As the film proceeds Koreeda gradually focuses attention on one of the subjects, a 70-year-old man named Watanabe (played by veteran actor Naito Taketoshi), and the counsellor Mochizuki (played by newcomer Arata) who has to guide him to the choice of a memory. Watanabe has trouble coming to terms with his "average" life and cannot identify any particularly happy moment. Mochizuki calls up reinforcements in the form of celestial surveillance videotapes, one for each of Watanabe's years, to help jog the old man's memory. This works for Watanabe, who slowly realises why his life had always felt so unfulfilling and comes to value the (arranged) marriage he had taken for granted; he eventually chooses a moment with his wife shortly before her death.

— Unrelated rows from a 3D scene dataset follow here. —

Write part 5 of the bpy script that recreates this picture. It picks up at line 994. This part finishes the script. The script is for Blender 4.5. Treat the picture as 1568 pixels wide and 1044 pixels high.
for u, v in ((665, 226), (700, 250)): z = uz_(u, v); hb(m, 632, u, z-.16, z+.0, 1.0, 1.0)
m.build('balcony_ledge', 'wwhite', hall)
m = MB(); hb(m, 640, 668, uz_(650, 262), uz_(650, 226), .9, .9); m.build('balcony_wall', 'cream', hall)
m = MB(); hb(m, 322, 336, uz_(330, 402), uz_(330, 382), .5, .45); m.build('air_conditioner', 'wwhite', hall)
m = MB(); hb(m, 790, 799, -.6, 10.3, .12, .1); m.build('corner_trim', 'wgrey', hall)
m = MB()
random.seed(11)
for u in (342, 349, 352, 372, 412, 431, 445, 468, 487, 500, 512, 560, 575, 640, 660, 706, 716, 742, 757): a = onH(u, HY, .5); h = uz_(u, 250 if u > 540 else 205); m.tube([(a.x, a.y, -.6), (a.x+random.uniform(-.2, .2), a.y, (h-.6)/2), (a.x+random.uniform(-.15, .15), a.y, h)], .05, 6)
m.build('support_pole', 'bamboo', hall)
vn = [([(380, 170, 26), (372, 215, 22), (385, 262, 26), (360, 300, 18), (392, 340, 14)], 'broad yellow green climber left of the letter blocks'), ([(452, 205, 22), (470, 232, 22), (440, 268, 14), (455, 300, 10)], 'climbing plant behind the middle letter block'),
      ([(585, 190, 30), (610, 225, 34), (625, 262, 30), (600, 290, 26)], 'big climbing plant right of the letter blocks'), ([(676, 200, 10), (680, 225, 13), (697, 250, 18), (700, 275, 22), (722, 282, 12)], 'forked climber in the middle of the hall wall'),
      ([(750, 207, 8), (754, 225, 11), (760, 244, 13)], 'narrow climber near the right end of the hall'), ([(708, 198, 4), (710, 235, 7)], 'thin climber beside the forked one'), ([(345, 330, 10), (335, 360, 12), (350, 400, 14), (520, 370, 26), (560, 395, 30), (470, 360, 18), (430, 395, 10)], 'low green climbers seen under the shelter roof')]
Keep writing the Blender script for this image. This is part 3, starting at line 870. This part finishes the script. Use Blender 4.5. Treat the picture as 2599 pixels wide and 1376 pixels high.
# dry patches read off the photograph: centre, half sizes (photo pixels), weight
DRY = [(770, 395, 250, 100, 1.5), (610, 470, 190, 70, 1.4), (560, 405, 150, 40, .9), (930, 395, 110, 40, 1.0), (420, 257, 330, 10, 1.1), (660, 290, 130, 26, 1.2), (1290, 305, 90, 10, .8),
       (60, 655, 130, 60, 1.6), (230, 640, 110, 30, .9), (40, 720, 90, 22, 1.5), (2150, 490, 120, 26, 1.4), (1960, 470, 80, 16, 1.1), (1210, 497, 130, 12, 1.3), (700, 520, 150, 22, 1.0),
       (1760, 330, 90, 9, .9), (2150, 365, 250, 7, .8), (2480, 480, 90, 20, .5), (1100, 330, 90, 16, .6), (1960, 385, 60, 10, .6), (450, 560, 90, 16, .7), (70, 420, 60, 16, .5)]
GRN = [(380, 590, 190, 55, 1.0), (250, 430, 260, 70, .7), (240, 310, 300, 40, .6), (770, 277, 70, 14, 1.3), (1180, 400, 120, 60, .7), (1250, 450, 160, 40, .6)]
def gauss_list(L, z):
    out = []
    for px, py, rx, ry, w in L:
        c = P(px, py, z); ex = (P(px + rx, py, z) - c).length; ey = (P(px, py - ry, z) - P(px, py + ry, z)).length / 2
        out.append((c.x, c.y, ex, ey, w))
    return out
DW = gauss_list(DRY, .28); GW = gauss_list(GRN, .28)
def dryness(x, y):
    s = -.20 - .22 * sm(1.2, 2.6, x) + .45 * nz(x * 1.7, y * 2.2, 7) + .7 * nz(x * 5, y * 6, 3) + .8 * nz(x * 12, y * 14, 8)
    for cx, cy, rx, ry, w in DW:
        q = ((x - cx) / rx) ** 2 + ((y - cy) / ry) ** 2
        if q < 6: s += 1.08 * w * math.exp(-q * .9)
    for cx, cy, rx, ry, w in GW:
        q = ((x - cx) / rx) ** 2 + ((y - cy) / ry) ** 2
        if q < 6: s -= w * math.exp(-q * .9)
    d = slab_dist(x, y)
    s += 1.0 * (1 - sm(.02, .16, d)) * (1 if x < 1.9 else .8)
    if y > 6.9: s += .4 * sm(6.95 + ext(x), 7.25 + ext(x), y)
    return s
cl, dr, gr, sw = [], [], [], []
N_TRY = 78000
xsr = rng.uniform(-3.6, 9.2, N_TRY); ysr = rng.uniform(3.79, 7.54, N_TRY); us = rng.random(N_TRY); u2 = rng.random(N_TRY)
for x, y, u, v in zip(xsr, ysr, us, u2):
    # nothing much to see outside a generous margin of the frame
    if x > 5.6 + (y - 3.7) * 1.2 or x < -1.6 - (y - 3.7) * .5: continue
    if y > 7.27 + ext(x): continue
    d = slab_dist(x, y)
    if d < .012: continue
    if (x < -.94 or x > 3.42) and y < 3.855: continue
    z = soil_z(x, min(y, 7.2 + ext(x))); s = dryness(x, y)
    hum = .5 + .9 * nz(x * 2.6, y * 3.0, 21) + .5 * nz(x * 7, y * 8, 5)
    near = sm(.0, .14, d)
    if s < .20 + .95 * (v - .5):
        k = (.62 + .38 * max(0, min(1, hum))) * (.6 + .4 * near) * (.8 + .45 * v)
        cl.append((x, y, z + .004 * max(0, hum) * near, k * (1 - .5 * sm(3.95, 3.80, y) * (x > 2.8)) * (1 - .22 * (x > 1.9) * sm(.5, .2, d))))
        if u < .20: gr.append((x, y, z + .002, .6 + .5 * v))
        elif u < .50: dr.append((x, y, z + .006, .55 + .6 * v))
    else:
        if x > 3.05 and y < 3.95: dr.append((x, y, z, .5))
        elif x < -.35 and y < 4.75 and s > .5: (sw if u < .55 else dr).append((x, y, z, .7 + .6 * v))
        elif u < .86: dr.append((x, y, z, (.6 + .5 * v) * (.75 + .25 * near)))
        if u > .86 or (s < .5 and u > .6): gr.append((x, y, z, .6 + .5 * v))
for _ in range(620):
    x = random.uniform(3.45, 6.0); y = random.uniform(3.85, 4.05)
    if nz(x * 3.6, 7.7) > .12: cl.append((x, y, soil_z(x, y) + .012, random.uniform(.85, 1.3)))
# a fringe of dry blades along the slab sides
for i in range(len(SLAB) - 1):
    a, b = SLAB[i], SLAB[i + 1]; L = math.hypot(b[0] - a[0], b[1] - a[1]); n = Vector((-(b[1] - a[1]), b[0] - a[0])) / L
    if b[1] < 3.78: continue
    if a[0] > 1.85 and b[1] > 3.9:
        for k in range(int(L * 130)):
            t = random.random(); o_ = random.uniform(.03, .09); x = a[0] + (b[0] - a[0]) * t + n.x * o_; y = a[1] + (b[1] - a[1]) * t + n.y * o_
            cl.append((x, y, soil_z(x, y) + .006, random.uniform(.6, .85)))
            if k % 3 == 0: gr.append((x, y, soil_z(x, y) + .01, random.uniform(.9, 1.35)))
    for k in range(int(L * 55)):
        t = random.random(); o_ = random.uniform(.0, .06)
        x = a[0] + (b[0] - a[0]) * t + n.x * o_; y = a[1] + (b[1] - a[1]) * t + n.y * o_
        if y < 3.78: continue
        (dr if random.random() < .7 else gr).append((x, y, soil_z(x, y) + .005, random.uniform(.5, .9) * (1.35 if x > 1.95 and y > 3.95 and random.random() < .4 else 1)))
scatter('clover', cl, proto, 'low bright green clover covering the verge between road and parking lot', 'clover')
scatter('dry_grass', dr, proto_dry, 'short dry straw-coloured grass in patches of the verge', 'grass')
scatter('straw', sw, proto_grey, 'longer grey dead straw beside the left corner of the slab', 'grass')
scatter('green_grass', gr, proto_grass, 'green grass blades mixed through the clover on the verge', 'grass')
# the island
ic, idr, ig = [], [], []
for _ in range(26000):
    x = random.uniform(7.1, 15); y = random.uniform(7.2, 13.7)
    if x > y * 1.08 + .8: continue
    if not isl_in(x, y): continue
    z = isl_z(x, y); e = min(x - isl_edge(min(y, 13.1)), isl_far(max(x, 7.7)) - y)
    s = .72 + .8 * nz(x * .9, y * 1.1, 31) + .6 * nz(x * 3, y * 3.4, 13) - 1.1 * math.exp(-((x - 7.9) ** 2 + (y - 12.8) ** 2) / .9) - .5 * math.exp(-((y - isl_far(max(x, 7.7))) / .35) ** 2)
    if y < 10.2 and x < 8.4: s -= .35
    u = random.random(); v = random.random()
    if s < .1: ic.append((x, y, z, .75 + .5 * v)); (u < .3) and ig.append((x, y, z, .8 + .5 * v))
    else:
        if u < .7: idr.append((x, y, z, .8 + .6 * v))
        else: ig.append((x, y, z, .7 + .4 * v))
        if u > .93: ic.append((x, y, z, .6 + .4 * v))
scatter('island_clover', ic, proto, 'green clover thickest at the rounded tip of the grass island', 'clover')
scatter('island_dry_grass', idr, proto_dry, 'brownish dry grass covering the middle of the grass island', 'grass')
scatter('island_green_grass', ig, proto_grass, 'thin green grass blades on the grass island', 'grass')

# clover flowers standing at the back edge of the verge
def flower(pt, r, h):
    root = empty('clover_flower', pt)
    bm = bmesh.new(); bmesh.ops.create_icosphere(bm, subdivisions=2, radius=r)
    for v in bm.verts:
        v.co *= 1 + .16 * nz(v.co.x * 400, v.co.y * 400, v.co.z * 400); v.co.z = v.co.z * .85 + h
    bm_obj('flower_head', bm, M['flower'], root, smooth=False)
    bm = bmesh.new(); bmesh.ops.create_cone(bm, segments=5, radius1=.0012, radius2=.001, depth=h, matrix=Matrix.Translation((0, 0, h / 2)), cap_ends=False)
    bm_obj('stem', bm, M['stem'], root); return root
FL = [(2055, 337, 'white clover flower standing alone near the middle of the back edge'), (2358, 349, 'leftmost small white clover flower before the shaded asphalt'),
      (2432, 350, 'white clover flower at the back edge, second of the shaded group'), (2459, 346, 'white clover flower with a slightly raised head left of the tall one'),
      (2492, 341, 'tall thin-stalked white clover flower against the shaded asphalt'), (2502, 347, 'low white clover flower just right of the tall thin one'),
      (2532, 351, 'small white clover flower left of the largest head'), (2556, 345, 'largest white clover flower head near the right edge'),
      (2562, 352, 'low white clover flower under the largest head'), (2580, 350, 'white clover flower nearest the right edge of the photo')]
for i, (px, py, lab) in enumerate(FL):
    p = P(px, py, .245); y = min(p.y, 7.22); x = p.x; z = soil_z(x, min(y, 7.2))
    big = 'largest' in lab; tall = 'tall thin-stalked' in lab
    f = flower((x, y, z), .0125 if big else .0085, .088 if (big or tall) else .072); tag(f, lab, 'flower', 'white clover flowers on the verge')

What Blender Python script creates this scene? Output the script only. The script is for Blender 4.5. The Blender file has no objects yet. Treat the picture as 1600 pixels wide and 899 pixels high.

But the tapes have huge repercussions for Mochizuki, who realises that Watanabe's wife Kyoko was previously his own fiancée. This twist, which could obviously have been outrageously melodramatic in another context, prompts two crucial revelations. First, that Mochizuki is actually the same age as Watanabe; he died at the age of 20 in the war in the Philippines, and hasn't aged a day during his 50-odd years in limbo. Second, that Mochizuki, like the other staff members, is working in the way-station because he could not choose a memory for himself. His assistant Shiori, who has an unvoiced crush on him, tries to help him by digging Kyoko's chosen memory out of the archives. It turns out to be the memory of a charged, silent moment with Mochizuki. The realisation that he has been part of someone else's happiness transforms Mochizuki. He tells his chief he is finally ready to record and relive a memory of his own.

The closing stages of the film are resolutely fictional, but there's still a strong backwash from the earlier documentary elements, enhanced by the clean simplicity of Koreeda's mise en scène. The recourse to fiction allows Koreeda to get into areas beyond the reach of any documentary camera: an understanding of the reciprocity of emotion between individuals, a suggestion that subjective memories can be just as subject to reinterpretation as 'facts' are, and a sophisticated grasp of the ways fact and fiction co-exist in film - any film, including After Life itself.